In addition, I couldn't find anything about John's widow, Genovefa, until I discovered she had remarried. It was when I obtained her probate record and found a receipt for “a foundation in Lot 77, Section QQ,” that I had any luck finding John's grave.
United G & F Cem., QQ-77, 1985 |
I revisited the cemetery office to see why they hadn't known about John's interment. When I identifid the plot, I was told it had been purchased by Joseph Gohn and Ida Rupp in 1891, when Ida's husband, Louis Rupp, died. Joseph and Ida were Gohn siblings, who were married to Rupp siblings, children of John Rupp.

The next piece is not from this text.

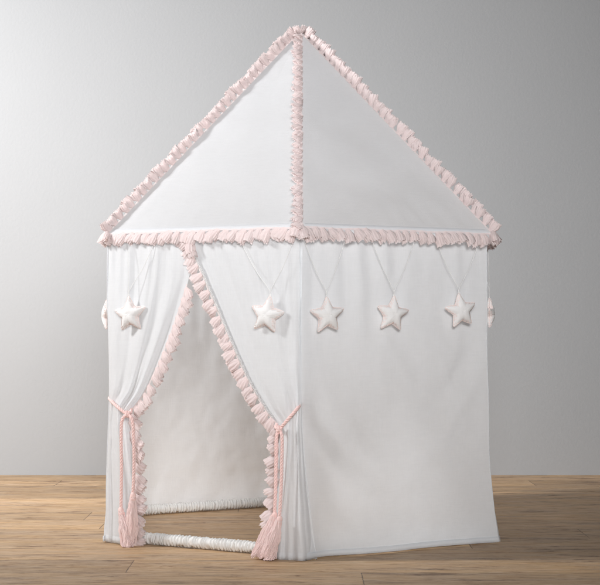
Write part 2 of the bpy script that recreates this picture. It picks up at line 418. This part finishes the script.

According to the section-lot book, which I did not see, John Rupp's remains had been transferred from St. Joseph’s Cemetery, a burial ground on Main Street in Elysville, adjacent to the Erie County Poor House. The site was owned by St. Joseph’s R.C. Church, which removed the bodies circa 1926 to make way for a school building.

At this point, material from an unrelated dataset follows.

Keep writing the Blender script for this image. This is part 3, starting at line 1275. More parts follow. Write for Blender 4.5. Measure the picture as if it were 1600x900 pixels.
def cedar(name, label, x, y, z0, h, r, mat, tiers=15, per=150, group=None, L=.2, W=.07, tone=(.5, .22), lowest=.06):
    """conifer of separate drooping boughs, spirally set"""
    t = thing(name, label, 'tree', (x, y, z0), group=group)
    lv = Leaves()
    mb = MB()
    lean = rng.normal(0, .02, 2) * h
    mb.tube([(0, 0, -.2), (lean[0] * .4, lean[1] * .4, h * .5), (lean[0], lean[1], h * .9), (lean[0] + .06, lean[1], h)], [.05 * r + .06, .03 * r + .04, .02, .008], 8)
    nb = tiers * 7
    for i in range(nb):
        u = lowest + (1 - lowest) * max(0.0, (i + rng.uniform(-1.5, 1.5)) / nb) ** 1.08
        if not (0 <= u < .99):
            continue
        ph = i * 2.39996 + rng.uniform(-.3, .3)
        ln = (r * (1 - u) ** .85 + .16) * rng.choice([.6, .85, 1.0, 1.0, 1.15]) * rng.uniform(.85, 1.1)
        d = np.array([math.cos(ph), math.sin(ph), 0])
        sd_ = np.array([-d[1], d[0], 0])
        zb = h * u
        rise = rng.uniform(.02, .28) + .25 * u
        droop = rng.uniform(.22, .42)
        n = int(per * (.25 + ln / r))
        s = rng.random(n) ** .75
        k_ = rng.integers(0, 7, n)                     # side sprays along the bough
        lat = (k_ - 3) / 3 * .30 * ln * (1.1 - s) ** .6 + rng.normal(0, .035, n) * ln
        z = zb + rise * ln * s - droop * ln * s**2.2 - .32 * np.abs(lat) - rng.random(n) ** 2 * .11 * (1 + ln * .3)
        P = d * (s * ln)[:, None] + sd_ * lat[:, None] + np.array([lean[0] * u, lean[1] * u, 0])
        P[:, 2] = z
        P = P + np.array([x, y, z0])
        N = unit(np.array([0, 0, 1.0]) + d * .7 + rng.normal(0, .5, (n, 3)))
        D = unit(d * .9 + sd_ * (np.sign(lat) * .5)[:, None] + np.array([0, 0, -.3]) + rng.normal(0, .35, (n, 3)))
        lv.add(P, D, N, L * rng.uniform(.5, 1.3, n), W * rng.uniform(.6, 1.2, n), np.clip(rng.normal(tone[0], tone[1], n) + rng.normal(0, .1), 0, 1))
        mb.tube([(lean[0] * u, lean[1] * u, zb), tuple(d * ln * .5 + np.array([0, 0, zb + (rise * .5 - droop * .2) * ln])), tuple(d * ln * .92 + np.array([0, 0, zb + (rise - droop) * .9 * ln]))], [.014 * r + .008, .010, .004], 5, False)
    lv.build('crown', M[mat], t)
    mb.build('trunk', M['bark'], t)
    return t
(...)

Had the death records of St. Joseph’s Church not been lost, I probably would have found a record of John’s funeral and initial burial place, since he and Genovefa had been married there in 1853. There might even have been a note about where his body was reburied. As for United G & F Cemetery - their interment records are kept chronologically, not by name, so there is no record of John Rupp in 1883, and their plot records are kept under the name of the purchaser, or owner (in this case, probably indexed under Gohn).

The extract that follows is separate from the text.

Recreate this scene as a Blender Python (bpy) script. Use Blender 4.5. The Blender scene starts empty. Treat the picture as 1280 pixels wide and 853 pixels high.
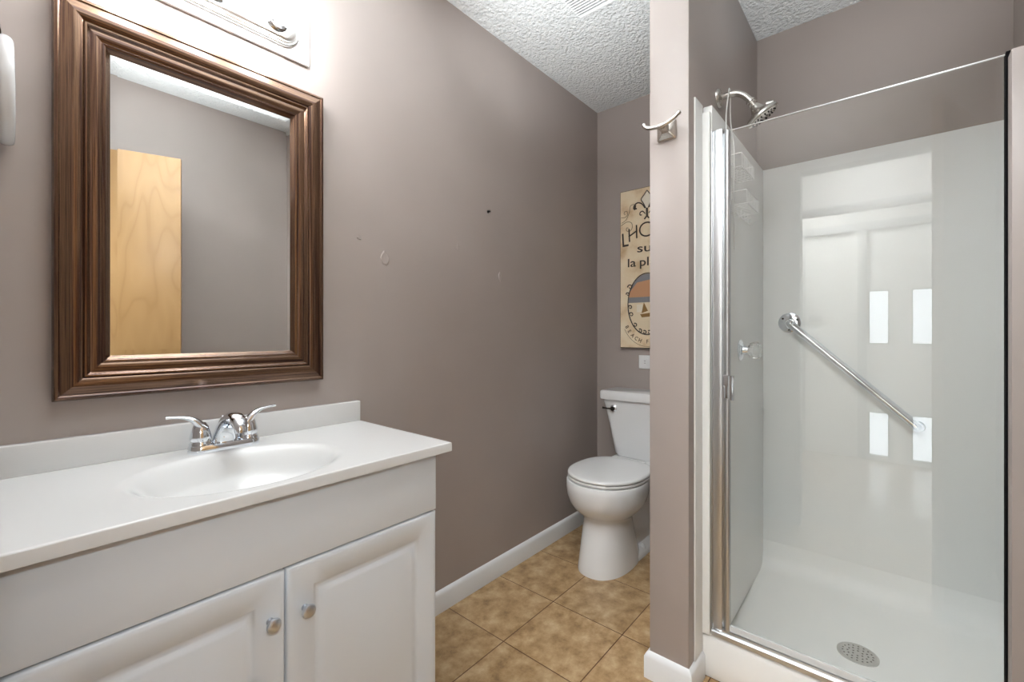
import bpy, bmesh, math, random
from mathutils import Vector, Matrix
PI = math.pi
random.seed(4)
S = bpy.context.scene
COL = S.collection

# ------------------------------------------------------------------ camera, world, lights, exposure
cam_d = bpy.data.cameras.new('camera')
cam = bpy.data.objects.new('camera', cam_d)
COL.objects.link(cam)
cam.location = (0, 0, 1.1047)
cam.rotation_euler = (PI/2, 0, math.radians(40.5105 - 90))
cam_d.sensor_width = 36
cam_d.lens = 552.62/1280*36
cam_d.shift_y = -(426.5 - 415.54)/1280
cam_d.clip_start = 0.01
S.camera = cam

S.view_settings.view_transform = 'Standard'
S.view_settings.look = 'None'
S.view_settings.gamma = 1.0
S.view_settings.use_curve_mapping = False
S.view_settings.exposure = 0.1

P_DAY, P_HALL, P_FILL, P_BULB = 7.0, 114.0, 245.0, 46.0

w = bpy.data.worlds.new('world')
S.world = w
w.use_nodes = True
bgn = w.node_tree.nodes['Background']
bgn.inputs[0].default_value = (0.86, 0.93, 1.0, 1)
bgn.inputs[1].default_value = P_DAY


def light(name, kind, loc, power, color=(1, 1, 1), rot=(0, 0, 0), **kw):
    d = bpy.data.lights.new(name, kind)
    d.energy = power
    d.color = color
    for k, v in kw.items():
        setattr(d, k, v)
    o = bpy.data.objects.new(name, d)
    COL.objects.link(o)
    o.location = loc
    o.rotation_euler = rot
    return o


# added unseen fill spots: four aimed at the ceiling, two direct
def fill_spot(name, loc, aim, power, angle, color=(0.92, 0.975, 1.0), soft=0.05):
    d = Vector(aim) - Vector(loc)
    light(name, 'SPOT', loc, power, color, d.to_track_quat('-Z', 'Y').to_euler(),
          spot_size=math.radians(angle), spot_blend=1.0, shadow_soft_size=soft)


fill_spot('bounce_fill', (0.55, 0.70, 1.60), (0.55, 0.70, 2.44), P_FILL, 96)
fill_spot('bounce_fill_near', (0.50, 0.42, 1.45), (0.50, 0.42, 2.44), P_FILL*0.60, 100)
fill_spot('bounce_fill_far', (1.05, 0.80, 1.75), (1.55, 0.97, 2.44), 36.0, 84)
fill_spot('bounce_fill_shower', (1.10, -0.10, 1.55), (1.95, 0.10, 2.44), 34.0, 64)
fill_spot('doorway_fill', (0.05, 0.10, 2.43), (2.00, 0.10, 0.30), 66.0, 70, (0.94, 0.98, 1.0), 0.04)
fill_spot('cabinet_fill', (0.02, -0.06, 1.36), (0.42, 0.90, 0.45), 14.0, 76, (0.86, 0.95, 1.0), 0.05)


# ------------------------------------------------------------------ materials
def new_mat(name):
    m = bpy.data.materials.new(name)
    m.use_nodes = True
    nt = m.node_tree
    return m, nt, nt.nodes['Principled BSDF']


def lin(r, g, b):
    f = lambda c: (c/255/12.92) if c/255 <= 0.04045 else ((c/255 + 0.055)/1.055)**2.4
    return (f(r), f(g), f(b), 1)


def simple(name, color, rough=0.5, metal=0.0, coat=0.0, ior=1.5):
    m, nt, p = new_mat(name)
    p.inputs['Base Color'].default_value = color
    p.inputs['Roughness'].default_value = rough
    p.inputs['Metallic'].default_value = metal
    p.inputs['IOR'].default_value = ior
    if coat:
        p.inputs['Coat Weight'].default_value = coat
        p.inputs['Coat Roughness'].default_value = 0.05
    return m


def noise_bump(nt, p, scale, strength, dist=0.002, detail=3, mapping=None, rough=0.5):
    tc = nt.nodes.new('ShaderNodeTexCoord')
    n = nt.nodes.new('ShaderNodeTexNoise')
    n.inputs['Scale'].default_value = scale
    n.inputs['Detail'].default_value = detail
    n.inputs['Roughness'].default_value = rough
    src = tc.outputs['Object']
    if mapping:
        mp = nt.nodes.new('ShaderNodeMapping')
        mp.inputs['Scale'].default_value = mapping
        nt.links.new(src, mp.inputs[0])
        src = mp.outputs[0]
    nt.links.new(src, n.inputs['Vector'])
    b = nt.nodes.new('ShaderNodeBump')
    b.inputs['Strength'].default_value = strength
    b.inputs['Distance'].default_value = dist
    nt.links.new(n.outputs['Fac'], b.inputs['Height'])
    nt.links.new(b.outputs[0], p.inputs['Normal'])
    return n, b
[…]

Years later, after the records of the United German & French Cemetery had been microfilmed, I was able to view the section-lot book and note that there was no date for John's transfer from St. Joseph Cemetery. His burial was listed between burials in 1891 (Louis) and 1903 (Genovefa). I searched through the registers of interments from 1883 through 1936 and never found him. The only record the cemetery has of John Rupp is the undated entry in the secton-lot book.